**AIM OF THE TASK:**
Starting at the line that contains "Keep writing the" and stopping at the line that contains "tube('plastic_tube', (120, 2), (-260, 4), .0055, M_pink, 'pale", repeat every line exactly, the two end lines included, and nothing else.

**INPUT ROWS:**

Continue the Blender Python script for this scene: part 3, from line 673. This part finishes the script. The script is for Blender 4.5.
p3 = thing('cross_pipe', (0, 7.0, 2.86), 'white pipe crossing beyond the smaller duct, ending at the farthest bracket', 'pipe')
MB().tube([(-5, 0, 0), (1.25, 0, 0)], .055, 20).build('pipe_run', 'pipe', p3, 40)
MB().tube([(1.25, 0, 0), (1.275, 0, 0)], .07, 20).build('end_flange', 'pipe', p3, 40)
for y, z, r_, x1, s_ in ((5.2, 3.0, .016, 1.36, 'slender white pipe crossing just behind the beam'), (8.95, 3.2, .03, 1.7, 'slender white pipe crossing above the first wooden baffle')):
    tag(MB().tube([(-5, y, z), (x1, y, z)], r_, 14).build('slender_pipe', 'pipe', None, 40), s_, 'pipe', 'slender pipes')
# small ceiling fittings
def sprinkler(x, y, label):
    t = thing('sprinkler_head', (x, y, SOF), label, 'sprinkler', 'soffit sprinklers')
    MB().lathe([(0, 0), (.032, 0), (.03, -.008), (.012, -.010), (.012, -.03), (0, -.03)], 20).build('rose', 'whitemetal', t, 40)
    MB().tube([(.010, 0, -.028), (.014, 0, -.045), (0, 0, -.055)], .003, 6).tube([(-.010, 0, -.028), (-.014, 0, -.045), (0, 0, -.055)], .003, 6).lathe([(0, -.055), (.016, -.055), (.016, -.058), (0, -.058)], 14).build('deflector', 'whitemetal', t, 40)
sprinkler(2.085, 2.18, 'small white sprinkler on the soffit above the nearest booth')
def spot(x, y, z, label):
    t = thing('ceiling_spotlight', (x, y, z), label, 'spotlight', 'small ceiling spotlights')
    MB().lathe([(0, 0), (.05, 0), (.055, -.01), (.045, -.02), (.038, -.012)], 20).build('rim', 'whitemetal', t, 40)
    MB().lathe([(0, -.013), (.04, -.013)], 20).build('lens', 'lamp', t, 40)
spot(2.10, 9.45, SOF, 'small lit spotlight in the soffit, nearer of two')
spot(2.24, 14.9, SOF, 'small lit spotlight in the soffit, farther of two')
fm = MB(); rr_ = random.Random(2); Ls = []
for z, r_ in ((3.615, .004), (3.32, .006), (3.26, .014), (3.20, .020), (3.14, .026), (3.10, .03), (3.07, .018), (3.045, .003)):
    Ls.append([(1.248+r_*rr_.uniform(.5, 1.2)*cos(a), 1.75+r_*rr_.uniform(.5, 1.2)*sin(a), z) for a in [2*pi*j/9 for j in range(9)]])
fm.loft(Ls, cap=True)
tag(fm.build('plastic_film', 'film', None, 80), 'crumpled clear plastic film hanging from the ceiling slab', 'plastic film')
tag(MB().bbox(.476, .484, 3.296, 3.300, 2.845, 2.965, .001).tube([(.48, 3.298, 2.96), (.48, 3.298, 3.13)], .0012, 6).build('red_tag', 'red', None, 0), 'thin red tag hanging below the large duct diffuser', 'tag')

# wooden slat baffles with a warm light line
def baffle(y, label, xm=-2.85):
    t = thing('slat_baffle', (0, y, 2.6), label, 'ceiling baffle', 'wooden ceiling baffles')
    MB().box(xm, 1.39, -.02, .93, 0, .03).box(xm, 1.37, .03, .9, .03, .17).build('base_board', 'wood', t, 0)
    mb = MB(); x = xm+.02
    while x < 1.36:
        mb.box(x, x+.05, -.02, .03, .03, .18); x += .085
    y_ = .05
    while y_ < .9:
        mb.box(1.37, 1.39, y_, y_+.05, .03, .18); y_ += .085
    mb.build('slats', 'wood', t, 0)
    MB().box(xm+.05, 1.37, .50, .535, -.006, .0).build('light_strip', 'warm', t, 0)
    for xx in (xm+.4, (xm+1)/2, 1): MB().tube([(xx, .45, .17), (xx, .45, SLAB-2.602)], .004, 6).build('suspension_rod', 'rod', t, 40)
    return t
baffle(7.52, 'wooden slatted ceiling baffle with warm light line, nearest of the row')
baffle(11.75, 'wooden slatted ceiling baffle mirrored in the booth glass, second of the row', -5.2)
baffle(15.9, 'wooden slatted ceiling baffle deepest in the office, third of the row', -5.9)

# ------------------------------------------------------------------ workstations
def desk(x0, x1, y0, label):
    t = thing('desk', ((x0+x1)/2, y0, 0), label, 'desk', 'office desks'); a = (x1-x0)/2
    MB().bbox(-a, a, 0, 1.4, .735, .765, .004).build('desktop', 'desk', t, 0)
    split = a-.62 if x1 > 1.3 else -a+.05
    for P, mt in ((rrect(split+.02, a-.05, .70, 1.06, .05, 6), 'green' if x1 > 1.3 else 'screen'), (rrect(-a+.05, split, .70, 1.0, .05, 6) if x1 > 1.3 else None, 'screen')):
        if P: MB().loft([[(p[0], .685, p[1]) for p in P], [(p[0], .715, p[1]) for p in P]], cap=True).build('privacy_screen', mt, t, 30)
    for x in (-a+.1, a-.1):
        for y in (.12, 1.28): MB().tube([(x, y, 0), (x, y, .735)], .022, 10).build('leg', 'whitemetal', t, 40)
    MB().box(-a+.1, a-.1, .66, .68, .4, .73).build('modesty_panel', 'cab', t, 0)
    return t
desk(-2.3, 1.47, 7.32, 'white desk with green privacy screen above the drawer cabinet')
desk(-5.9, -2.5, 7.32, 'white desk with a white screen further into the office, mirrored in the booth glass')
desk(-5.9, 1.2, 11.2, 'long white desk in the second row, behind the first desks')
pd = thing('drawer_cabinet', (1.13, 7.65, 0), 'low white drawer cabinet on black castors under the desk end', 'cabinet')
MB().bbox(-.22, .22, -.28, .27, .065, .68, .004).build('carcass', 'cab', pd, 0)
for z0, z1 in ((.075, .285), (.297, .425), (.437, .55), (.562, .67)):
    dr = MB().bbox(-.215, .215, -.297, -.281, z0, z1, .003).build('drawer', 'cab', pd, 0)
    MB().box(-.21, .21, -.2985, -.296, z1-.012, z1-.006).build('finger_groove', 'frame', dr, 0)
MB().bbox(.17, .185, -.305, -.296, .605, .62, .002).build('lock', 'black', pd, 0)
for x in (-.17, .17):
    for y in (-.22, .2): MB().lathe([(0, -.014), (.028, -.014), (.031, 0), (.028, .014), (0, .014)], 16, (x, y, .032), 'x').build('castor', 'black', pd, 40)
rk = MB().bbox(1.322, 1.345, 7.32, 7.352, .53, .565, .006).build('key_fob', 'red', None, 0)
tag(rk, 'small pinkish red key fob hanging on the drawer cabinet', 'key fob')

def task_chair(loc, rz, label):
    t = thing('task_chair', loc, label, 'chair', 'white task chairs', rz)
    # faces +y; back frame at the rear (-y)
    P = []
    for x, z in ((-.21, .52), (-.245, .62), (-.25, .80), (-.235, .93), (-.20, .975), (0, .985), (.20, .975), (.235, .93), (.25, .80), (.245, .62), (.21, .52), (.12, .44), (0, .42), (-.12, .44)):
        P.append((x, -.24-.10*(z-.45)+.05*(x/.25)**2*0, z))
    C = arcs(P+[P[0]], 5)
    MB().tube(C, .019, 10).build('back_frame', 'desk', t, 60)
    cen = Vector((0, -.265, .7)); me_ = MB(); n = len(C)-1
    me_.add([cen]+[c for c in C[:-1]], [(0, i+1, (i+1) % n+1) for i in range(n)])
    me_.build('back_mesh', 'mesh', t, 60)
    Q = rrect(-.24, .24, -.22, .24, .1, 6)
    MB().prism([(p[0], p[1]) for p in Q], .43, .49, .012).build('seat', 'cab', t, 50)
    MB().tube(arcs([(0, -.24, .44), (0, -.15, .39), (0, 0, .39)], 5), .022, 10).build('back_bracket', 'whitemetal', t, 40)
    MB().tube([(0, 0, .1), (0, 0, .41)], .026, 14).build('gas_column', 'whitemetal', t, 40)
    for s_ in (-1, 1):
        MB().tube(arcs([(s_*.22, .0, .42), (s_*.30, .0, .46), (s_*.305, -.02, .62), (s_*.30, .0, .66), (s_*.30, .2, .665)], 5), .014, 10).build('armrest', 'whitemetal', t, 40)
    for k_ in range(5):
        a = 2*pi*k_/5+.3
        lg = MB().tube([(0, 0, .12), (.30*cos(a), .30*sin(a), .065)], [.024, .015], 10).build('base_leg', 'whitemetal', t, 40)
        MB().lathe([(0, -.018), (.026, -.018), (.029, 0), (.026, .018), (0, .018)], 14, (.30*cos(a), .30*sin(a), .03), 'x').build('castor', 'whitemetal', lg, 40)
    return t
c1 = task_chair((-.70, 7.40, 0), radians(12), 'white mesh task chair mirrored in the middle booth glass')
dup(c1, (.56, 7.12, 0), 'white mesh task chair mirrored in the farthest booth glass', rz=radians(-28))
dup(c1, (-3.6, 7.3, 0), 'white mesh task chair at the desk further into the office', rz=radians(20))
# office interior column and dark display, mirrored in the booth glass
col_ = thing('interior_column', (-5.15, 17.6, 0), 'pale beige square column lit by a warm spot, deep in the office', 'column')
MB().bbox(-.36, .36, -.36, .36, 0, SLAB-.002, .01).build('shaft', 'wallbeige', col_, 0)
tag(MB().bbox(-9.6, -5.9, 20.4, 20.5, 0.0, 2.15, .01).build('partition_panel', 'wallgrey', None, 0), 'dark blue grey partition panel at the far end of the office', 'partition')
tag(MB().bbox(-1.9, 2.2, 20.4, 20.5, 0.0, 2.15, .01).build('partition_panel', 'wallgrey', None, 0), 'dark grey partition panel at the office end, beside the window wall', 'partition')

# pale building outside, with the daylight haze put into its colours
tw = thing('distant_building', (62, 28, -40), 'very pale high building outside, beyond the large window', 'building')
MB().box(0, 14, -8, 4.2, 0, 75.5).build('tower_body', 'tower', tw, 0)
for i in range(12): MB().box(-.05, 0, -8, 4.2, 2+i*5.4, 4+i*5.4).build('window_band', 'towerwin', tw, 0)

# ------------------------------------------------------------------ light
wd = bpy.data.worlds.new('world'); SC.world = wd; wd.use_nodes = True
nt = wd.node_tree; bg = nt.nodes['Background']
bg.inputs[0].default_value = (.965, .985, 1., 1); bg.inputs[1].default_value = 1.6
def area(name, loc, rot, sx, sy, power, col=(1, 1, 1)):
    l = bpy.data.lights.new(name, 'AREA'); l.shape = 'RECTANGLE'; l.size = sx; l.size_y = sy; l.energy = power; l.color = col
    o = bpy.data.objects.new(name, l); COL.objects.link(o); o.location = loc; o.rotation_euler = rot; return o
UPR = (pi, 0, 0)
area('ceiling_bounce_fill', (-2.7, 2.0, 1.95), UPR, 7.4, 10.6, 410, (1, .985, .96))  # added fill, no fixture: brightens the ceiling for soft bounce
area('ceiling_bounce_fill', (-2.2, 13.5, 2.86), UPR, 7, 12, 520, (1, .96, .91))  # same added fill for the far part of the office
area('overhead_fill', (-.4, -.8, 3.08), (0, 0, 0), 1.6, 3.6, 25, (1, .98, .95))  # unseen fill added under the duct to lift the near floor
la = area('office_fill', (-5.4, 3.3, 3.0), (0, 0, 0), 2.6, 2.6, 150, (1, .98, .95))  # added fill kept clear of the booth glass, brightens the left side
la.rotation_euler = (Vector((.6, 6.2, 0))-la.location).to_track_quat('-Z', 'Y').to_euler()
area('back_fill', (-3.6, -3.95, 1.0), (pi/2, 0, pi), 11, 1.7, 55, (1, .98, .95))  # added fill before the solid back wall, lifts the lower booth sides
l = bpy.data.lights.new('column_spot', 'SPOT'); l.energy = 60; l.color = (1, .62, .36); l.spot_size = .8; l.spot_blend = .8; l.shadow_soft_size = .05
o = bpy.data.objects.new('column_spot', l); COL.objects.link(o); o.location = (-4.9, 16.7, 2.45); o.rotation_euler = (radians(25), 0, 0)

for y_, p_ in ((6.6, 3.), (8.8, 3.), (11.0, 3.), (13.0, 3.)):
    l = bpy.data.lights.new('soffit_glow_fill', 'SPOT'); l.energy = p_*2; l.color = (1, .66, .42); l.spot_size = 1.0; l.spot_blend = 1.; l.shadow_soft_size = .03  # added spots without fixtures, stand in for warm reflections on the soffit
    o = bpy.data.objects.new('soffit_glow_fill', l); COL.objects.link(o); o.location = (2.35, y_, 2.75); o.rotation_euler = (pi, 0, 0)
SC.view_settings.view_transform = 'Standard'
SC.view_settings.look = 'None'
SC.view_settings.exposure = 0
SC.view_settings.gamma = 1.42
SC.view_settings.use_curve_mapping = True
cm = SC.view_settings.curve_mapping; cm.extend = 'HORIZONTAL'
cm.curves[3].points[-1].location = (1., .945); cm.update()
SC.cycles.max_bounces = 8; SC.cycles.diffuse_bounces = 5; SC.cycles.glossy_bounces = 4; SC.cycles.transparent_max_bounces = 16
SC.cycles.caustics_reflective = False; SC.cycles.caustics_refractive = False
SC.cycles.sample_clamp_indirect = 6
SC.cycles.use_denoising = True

...

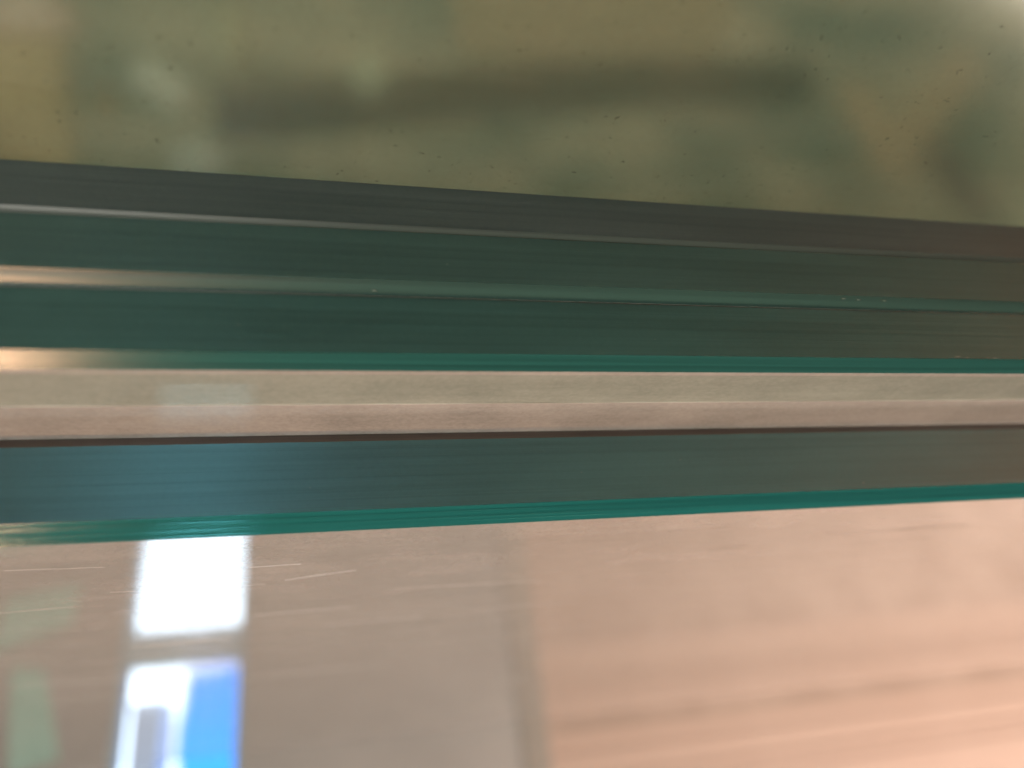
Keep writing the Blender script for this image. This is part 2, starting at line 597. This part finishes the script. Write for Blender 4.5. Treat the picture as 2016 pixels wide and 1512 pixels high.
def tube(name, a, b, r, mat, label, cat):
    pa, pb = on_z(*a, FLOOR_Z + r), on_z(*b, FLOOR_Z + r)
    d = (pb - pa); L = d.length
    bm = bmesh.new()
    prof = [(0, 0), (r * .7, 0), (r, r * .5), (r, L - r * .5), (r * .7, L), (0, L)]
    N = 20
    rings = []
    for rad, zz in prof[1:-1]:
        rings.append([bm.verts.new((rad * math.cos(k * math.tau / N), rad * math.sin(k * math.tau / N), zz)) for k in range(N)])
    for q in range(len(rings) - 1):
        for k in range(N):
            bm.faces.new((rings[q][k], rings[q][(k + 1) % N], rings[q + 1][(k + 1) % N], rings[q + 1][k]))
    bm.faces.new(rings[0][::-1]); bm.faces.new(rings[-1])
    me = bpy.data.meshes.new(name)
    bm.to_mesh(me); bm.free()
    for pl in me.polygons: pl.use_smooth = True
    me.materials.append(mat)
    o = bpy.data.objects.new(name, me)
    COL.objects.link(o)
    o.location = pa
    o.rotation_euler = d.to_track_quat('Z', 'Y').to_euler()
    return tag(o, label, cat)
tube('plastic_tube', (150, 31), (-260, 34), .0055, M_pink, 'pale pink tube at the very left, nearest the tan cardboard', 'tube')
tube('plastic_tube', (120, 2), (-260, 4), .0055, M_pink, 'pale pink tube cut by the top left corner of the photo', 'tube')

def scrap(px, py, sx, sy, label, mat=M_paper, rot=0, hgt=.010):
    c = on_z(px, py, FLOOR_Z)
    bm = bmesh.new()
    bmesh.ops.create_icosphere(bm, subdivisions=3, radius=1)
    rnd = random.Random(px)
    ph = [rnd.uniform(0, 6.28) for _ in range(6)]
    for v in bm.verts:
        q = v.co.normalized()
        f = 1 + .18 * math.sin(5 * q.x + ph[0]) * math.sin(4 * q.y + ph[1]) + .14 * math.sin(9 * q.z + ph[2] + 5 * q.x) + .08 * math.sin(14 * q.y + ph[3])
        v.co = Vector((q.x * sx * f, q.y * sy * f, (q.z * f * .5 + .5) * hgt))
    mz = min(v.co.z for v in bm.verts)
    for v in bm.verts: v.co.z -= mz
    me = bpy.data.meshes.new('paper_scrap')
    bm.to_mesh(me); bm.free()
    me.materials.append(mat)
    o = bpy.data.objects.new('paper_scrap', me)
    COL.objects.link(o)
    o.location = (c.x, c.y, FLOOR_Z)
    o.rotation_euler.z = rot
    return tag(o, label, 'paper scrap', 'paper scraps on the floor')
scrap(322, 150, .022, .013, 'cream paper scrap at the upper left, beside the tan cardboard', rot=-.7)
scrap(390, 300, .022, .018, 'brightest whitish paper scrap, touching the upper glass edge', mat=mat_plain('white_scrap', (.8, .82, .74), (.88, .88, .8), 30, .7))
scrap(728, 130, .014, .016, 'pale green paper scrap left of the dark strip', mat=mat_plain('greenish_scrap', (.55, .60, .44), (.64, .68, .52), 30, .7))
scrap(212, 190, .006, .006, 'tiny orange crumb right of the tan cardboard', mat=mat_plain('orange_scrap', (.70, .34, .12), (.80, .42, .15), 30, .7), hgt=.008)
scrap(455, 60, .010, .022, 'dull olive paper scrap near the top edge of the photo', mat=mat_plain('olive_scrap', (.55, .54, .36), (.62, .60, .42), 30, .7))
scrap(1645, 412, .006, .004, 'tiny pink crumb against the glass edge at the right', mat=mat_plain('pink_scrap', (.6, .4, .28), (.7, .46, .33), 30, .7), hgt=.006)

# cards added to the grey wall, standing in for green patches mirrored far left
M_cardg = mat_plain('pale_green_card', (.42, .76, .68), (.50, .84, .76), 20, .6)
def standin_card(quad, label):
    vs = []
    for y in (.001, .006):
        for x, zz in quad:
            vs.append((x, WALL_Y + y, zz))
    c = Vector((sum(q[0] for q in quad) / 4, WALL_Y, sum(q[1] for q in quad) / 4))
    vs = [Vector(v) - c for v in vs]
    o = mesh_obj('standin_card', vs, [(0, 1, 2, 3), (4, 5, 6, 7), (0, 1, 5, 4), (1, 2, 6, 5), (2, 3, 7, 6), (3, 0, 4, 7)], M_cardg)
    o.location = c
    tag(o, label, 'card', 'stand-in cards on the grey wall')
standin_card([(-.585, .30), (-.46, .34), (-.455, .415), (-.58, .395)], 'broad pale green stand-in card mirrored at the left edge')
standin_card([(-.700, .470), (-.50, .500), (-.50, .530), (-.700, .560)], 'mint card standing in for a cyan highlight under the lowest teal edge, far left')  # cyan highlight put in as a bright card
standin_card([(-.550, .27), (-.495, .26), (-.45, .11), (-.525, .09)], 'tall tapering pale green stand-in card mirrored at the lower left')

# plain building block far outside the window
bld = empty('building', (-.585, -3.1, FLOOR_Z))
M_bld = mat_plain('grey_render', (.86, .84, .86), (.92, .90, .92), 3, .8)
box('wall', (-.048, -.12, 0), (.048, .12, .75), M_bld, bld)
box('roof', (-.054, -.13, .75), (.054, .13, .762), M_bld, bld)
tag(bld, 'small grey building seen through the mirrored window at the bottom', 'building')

==

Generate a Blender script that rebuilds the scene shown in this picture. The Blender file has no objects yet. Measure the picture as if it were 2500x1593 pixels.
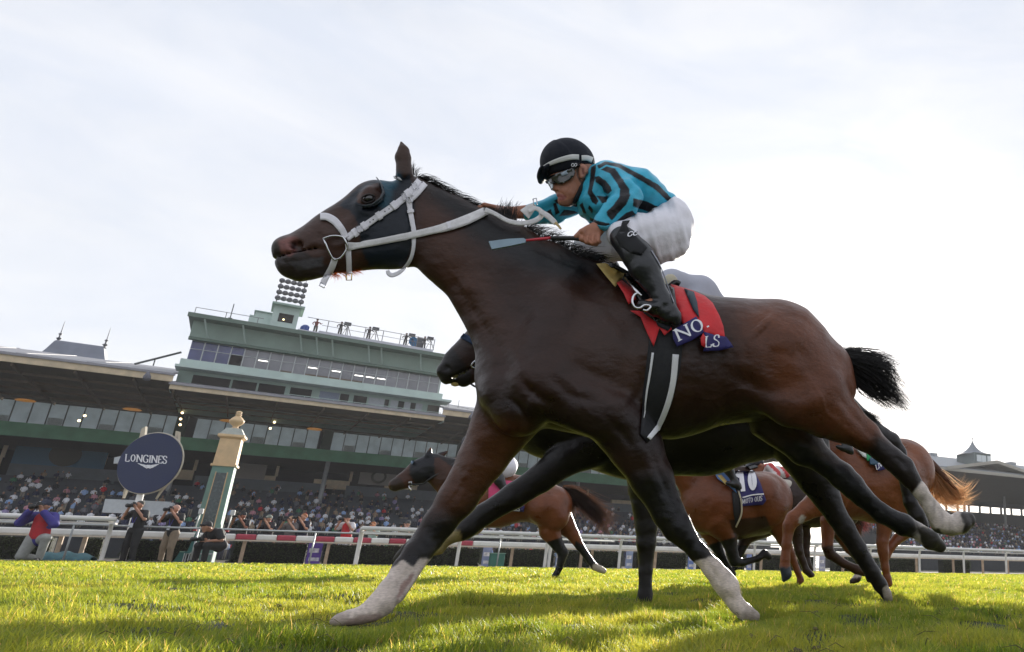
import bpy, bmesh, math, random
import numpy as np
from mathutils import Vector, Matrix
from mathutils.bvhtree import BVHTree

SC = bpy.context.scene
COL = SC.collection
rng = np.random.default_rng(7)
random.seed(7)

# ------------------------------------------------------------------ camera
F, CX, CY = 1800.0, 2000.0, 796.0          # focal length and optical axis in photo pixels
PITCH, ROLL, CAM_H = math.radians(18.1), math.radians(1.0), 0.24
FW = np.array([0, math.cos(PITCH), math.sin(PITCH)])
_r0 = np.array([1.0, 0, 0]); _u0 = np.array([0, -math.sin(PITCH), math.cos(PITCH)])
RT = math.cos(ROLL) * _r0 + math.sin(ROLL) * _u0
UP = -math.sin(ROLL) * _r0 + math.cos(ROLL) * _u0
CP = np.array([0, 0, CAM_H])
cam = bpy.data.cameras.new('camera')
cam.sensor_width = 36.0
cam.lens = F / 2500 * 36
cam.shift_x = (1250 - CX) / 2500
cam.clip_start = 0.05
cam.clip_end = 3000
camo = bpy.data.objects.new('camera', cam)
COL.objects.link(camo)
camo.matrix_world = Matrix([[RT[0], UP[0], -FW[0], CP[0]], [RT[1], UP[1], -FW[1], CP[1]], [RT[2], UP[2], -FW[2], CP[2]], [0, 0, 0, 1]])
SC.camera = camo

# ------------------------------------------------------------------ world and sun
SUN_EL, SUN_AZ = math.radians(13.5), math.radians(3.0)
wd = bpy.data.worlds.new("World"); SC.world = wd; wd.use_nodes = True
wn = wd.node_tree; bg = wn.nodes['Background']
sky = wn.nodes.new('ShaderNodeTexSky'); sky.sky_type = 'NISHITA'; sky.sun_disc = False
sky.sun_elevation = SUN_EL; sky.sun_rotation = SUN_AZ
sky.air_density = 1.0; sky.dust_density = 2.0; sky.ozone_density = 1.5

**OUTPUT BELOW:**
Keep writing the Blender script for this image. This is part 2, starting at line 597. This part finishes the script. Write for Blender 4.5. Treat the picture as 2016 pixels wide and 1512 pixels high.
def tube(name, a, b, r, mat, label, cat):
    pa, pb = on_z(*a, FLOOR_Z + r), on_z(*b, FLOOR_Z + r)
    d = (pb - pa); L = d.length
    bm = bmesh.new()
    prof = [(0, 0), (r * .7, 0), (r, r * .5), (r, L - r * .5), (r * .7, L), (0, L)]
    N = 20
    rings = []
    for rad, zz in prof[1:-1]:
        rings.append([bm.verts.new((rad * math.cos(k * math.tau / N), rad * math.sin(k * math.tau / N), zz)) for k in range(N)])
    for q in range(len(rings) - 1):
        for k in range(N):
            bm.faces.new((rings[q][k], rings[q][(k + 1) % N], rings[q + 1][(k + 1) % N], rings[q + 1][k]))
    bm.faces.new(rings[0][::-1]); bm.faces.new(rings[-1])
    me = bpy.data.meshes.new(name)
    bm.to_mesh(me); bm.free()
    for pl in me.polygons: pl.use_smooth = True
    me.materials.append(mat)
    o = bpy.data.objects.new(name, me)
    COL.objects.link(o)
    o.location = pa
    o.rotation_euler = d.to_track_quat('Z', 'Y').to_euler()
    return tag(o, label, cat)
tube('plastic_tube', (150, 31), (-260, 34), .0055, M_pink, 'pale pink tube at the very left, nearest the tan cardboard', 'tube')
tube('plastic_tube', (120, 2), (-260, 4), .0055, M_pink, 'pale pink tube cut by the top left corner of the photo', 'tube')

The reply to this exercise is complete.